I cannot count the number of times that more established people have told me how I should think, how I should dress, how I should get my hair cut and when it is my time to place my name in the proverbial election hat. I have talked with many people my age and this issue is not unique to me. There is a pervasive "wait your turn" mentality in Little Rock, and when coupled with the "we know what's best" mentality, it is disheartening and disenfranchising.

On Sunday, the Arkansas Democrat-Gazette published an editorial that epitomized my sentiments. The editoral was titled "Big Thoughts," and it was a retort to the Think Big strategic plan to make Little Rock more attractive to the millennial generation. I was one of the co-chairs of the Think Big strategic initiative. There were a few points in the editorial that had a paternalistic overtone.

Think Big was a wide-ranging plan, with recommendations for a dedicated funding source for public transit, for repurposing War Memorial Golf Course into a central park, for a juvenile diversion program for Pulaski County, and much more. However, the editorial focused on one idea Think Big did not discuss: charter schools.

One of the foundational principles of the Think Big project was for young people, ages 25 to 40, to offer their perspective on how we should live, work and play in Little Rock. Some leaders in our community understand that young people need to be more involved in the direction of our city. As a result, the ideas created from Think Big were intended to be by young people for young people and the future of Little Rock.

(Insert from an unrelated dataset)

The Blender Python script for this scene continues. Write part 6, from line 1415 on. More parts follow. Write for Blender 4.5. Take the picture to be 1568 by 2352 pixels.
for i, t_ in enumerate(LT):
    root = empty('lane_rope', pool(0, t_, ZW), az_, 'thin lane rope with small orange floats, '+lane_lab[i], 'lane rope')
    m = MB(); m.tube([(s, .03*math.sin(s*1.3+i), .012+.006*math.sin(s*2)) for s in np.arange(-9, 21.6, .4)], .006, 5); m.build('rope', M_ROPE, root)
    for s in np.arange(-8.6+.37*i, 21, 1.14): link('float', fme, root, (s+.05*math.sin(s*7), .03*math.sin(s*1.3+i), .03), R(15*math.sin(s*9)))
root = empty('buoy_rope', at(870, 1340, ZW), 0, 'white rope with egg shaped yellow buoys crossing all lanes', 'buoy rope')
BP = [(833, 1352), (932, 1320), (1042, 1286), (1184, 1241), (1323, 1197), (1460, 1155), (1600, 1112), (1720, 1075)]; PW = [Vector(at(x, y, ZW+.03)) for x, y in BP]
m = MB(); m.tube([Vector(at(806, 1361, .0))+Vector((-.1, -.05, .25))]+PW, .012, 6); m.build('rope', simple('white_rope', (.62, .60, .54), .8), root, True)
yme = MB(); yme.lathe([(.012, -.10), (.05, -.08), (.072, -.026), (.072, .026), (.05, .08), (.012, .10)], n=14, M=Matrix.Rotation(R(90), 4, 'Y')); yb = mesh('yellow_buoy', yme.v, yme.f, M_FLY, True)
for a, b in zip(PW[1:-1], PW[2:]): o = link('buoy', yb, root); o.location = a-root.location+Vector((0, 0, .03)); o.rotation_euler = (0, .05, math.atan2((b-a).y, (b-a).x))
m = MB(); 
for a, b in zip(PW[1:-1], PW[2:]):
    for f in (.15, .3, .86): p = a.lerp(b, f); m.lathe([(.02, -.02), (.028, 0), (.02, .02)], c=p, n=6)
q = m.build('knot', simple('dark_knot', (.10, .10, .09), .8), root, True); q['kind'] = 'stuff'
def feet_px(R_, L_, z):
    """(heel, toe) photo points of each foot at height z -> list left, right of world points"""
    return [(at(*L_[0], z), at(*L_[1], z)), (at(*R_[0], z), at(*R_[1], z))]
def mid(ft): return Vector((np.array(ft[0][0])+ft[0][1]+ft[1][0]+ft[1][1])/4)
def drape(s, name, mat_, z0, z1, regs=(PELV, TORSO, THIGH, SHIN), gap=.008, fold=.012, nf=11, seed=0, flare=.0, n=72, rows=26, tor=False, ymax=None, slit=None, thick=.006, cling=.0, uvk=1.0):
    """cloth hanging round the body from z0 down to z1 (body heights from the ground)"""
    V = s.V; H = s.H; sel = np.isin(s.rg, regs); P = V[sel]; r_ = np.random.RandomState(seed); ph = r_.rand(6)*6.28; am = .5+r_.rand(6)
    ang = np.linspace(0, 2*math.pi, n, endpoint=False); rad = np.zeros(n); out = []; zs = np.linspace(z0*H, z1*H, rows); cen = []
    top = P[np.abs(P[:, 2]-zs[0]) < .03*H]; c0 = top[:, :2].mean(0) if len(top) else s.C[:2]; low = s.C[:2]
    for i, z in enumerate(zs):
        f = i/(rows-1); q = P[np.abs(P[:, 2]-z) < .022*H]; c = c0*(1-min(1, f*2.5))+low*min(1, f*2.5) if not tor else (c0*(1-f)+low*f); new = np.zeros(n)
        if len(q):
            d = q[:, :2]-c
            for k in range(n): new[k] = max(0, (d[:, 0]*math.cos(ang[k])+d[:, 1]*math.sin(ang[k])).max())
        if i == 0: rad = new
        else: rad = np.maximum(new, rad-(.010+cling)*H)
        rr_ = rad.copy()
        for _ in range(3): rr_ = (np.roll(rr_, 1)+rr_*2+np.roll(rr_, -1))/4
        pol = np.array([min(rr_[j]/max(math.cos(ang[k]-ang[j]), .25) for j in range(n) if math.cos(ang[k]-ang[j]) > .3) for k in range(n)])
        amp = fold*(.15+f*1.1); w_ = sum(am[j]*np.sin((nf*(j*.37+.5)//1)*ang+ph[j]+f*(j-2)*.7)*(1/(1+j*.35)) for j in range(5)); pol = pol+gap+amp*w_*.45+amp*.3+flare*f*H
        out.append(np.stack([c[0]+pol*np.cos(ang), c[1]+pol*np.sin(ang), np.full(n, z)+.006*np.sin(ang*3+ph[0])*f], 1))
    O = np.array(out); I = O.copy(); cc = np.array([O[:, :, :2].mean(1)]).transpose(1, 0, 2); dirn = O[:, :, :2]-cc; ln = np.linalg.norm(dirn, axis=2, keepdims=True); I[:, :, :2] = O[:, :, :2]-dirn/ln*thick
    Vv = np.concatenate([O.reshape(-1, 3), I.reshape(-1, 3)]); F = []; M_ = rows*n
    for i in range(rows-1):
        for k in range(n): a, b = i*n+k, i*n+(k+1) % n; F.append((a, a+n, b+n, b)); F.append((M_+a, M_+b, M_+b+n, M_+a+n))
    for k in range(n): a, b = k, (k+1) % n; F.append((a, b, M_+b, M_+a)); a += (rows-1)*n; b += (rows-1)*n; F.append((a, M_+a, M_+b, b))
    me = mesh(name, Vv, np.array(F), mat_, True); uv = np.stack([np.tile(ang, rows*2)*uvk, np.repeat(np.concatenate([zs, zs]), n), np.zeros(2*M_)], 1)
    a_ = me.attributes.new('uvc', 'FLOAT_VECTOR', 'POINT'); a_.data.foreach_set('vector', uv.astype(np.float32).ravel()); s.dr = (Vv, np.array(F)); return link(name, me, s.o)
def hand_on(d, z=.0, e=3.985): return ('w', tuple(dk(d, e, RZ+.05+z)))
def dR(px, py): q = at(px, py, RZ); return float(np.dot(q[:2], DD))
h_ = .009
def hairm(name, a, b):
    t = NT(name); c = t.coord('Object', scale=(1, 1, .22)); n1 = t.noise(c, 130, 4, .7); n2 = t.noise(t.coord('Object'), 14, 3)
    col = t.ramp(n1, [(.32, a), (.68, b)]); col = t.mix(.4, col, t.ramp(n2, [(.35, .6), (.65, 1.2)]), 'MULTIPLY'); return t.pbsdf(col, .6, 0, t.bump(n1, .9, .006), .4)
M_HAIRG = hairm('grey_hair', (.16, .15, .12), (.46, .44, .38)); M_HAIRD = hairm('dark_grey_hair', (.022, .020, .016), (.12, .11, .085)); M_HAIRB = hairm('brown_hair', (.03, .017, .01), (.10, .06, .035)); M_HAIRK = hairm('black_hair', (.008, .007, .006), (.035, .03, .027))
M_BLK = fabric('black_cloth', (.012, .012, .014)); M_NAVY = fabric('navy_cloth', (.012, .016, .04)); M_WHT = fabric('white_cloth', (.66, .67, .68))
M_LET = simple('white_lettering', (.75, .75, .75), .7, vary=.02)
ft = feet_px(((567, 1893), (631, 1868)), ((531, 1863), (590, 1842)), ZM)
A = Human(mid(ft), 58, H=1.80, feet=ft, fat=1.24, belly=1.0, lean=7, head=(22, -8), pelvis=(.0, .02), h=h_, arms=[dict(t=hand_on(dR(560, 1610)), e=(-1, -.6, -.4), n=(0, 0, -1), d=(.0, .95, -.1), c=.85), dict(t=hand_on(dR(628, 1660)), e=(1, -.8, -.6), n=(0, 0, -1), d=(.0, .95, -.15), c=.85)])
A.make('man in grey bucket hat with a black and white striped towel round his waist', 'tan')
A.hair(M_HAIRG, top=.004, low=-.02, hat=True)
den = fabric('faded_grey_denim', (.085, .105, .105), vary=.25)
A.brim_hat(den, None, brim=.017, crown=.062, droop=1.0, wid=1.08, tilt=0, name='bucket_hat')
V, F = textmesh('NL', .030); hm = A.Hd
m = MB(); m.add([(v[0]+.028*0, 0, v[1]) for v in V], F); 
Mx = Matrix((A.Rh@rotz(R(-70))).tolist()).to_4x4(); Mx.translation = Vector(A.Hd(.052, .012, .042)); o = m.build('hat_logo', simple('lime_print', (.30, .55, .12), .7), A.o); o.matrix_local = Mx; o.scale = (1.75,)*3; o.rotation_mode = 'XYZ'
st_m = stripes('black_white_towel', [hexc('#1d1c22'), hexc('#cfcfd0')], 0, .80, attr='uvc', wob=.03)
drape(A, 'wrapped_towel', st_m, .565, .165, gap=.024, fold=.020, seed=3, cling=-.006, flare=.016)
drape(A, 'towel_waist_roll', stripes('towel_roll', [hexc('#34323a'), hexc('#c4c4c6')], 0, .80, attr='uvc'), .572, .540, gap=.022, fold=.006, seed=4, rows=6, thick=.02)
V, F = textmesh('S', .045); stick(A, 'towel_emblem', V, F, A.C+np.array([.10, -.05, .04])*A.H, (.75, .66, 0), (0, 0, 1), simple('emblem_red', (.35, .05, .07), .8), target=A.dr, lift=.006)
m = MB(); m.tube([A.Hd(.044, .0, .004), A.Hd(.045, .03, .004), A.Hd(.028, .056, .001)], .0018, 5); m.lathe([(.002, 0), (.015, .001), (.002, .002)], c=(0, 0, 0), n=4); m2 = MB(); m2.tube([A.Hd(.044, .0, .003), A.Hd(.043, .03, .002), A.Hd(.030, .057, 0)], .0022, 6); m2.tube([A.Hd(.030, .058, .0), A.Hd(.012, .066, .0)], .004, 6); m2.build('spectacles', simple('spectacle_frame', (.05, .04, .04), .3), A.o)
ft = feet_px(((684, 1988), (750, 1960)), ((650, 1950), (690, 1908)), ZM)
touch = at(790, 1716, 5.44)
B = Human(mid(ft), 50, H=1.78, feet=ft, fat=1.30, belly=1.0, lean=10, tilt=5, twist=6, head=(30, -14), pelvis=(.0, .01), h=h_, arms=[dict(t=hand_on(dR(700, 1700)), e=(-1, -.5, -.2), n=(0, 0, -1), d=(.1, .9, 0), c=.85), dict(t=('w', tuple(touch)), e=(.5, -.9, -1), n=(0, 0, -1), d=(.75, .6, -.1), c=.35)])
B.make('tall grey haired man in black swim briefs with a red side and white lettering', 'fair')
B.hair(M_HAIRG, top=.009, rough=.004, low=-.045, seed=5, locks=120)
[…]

The editorial attempts to undercut this important fact by essentially telling us that, as it relates to education, charter schools are "what you need to think/talk about." In fact, the article said that charter schools are the "most promising innovation in public education in a decade" and that the Think Big members could not seriously promote their recommendations while ignoring charter schools. Sentiments like those expressed in the editorial are a microcosm of a greater societal issue, where those in authority or perceived positions of power attempt to regulate the conduct and conversations of others.

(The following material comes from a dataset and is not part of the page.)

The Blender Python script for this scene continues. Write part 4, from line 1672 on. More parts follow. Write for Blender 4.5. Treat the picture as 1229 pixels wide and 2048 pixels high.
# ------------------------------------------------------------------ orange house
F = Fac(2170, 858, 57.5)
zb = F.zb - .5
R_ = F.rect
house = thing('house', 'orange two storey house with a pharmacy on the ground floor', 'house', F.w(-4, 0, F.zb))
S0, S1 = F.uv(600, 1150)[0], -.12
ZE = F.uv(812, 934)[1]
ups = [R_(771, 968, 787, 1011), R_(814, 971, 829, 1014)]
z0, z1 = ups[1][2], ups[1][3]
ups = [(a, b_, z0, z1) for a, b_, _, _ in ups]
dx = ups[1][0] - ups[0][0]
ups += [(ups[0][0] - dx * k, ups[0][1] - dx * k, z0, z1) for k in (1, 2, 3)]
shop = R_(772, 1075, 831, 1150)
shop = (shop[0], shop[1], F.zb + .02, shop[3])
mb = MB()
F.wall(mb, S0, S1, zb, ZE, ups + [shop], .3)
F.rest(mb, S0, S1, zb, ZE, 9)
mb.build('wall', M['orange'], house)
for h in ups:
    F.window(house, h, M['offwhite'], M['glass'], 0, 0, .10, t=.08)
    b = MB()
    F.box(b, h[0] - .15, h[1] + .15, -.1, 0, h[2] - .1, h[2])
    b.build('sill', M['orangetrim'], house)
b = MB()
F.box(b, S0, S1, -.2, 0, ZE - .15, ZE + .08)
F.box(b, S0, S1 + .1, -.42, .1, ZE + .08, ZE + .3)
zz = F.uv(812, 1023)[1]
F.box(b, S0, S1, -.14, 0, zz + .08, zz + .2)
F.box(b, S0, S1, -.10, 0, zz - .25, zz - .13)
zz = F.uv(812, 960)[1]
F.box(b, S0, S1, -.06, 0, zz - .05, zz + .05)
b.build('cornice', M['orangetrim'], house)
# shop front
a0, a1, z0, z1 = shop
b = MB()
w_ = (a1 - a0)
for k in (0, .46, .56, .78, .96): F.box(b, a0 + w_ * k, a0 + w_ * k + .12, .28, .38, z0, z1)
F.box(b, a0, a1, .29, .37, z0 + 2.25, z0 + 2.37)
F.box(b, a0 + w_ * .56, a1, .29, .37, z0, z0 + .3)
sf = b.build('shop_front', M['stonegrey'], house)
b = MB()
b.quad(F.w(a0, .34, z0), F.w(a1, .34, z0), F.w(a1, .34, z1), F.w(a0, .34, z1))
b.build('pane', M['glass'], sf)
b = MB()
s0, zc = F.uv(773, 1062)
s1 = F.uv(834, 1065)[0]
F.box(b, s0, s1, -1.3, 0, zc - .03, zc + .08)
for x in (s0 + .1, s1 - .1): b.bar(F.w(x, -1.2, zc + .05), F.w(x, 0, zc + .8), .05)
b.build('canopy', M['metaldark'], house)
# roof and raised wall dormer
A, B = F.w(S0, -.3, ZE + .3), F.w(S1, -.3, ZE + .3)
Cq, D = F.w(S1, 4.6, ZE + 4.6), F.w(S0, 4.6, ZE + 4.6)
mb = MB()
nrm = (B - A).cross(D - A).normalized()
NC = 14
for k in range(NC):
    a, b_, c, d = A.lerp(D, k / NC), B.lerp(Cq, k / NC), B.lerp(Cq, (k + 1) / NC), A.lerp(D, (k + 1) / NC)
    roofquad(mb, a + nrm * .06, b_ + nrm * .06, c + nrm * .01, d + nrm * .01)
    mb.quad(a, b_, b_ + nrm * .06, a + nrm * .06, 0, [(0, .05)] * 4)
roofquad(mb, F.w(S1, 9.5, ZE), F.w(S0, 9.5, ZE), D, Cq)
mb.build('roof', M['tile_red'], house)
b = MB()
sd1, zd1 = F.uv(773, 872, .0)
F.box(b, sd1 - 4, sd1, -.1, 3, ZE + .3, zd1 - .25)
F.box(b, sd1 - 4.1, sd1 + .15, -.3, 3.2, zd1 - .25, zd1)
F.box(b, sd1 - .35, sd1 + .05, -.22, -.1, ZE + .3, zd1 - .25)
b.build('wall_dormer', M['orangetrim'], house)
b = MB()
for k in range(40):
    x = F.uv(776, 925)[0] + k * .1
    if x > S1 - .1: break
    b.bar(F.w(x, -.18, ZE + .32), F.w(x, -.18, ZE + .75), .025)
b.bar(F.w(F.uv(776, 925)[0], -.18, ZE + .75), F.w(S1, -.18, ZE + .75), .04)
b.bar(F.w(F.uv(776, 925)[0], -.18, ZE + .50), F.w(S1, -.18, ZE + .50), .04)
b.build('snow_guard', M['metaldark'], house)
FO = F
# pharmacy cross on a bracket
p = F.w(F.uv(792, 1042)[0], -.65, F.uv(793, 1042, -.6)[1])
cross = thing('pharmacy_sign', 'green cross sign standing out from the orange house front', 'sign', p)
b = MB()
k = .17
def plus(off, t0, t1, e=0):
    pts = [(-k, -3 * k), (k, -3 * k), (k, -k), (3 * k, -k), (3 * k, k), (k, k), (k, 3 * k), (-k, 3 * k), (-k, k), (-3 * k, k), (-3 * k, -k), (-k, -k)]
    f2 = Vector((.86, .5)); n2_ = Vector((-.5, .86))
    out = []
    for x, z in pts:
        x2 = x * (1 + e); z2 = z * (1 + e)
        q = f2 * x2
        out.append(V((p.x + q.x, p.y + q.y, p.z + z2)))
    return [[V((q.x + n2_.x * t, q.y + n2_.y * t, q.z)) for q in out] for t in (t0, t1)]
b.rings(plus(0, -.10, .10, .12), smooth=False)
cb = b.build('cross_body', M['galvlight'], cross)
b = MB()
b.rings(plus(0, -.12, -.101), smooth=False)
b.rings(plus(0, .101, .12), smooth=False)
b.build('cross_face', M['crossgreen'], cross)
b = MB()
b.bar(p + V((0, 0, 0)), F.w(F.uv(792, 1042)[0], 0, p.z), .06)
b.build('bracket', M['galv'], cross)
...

The editorial speaks of charter schools as the savior to all things public education. Personally (and not on the behalf of all Think Big members), I disagree with that notion; conversely, I do not think all charter schools are ill-conceived. Nonetheless, as it relates to Think Big, the Education Task Force developed recommendations that were important to them and other millennials. They focused on other issues such as pre-K, restorative justice and middle school partnerships with local businesses. The editorial would make more sense if the Think Big recommendation spoke ill of charter schools, but it does not. It simply addresses the importance of early childhood education. Ignored by the editorial is the fact that pre-K improves student performance in grades 1 and beyond. It is well documented that students who participate in pre-K obtained higher literacy rates than those who do not. This is a noble issue that we hope will be supported and implemented.

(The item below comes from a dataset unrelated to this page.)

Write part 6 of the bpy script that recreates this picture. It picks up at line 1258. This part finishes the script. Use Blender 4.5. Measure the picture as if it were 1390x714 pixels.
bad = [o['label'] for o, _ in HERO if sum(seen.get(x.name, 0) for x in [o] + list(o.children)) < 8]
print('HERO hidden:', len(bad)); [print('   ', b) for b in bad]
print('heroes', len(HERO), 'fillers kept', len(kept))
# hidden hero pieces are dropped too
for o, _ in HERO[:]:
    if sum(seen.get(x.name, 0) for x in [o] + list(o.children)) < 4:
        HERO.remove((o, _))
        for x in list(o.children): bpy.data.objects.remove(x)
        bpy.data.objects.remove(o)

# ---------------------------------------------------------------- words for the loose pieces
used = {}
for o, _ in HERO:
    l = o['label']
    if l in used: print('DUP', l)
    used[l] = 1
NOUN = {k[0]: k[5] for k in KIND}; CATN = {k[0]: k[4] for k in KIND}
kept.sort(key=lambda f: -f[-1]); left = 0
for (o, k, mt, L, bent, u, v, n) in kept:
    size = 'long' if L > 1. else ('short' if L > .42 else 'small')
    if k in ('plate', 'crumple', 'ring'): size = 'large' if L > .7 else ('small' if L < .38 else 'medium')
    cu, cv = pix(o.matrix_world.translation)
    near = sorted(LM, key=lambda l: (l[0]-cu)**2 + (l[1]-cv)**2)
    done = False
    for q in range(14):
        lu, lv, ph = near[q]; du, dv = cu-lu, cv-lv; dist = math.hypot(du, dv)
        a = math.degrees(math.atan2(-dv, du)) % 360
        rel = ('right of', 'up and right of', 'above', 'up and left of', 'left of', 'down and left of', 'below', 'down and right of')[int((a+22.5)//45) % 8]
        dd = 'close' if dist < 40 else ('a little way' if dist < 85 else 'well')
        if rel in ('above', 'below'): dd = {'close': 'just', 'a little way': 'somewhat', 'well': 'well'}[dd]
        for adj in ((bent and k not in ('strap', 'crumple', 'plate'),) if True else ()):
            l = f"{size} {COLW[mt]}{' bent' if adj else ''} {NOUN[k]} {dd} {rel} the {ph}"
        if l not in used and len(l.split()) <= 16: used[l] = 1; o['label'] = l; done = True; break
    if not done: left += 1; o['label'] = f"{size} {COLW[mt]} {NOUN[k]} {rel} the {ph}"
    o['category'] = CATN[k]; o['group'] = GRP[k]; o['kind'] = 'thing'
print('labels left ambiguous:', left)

The Think Big strategic plan was intended to be the first of many periodic plans and was not intended to address every issue in Little Rock. Rather, it was conceived to allow younger people to express their vision for the future of Little Rock. It was a much needed opportunity for young people to get involved, without waiting on someone to pass the proverbial torch. Personally, I expected to receive some criticism and pushback after publishing the report, but when I read the editorial I did not sense constructive criticism or new ideas. I felt the "system" and "way we do things" telling us that instead of thinking big, we thought wrong.

If Little Rock is going to be all it can be, then we need those in positions of prominence to stop telling everyone else "how it is" and to start listening to "how it can be." As long as there is the pervasive paternalism, Little Rock will continue to be what it is, not what it can be.

Antwan Phillips is a lawyer with the Wright Lindsey Jennings firm.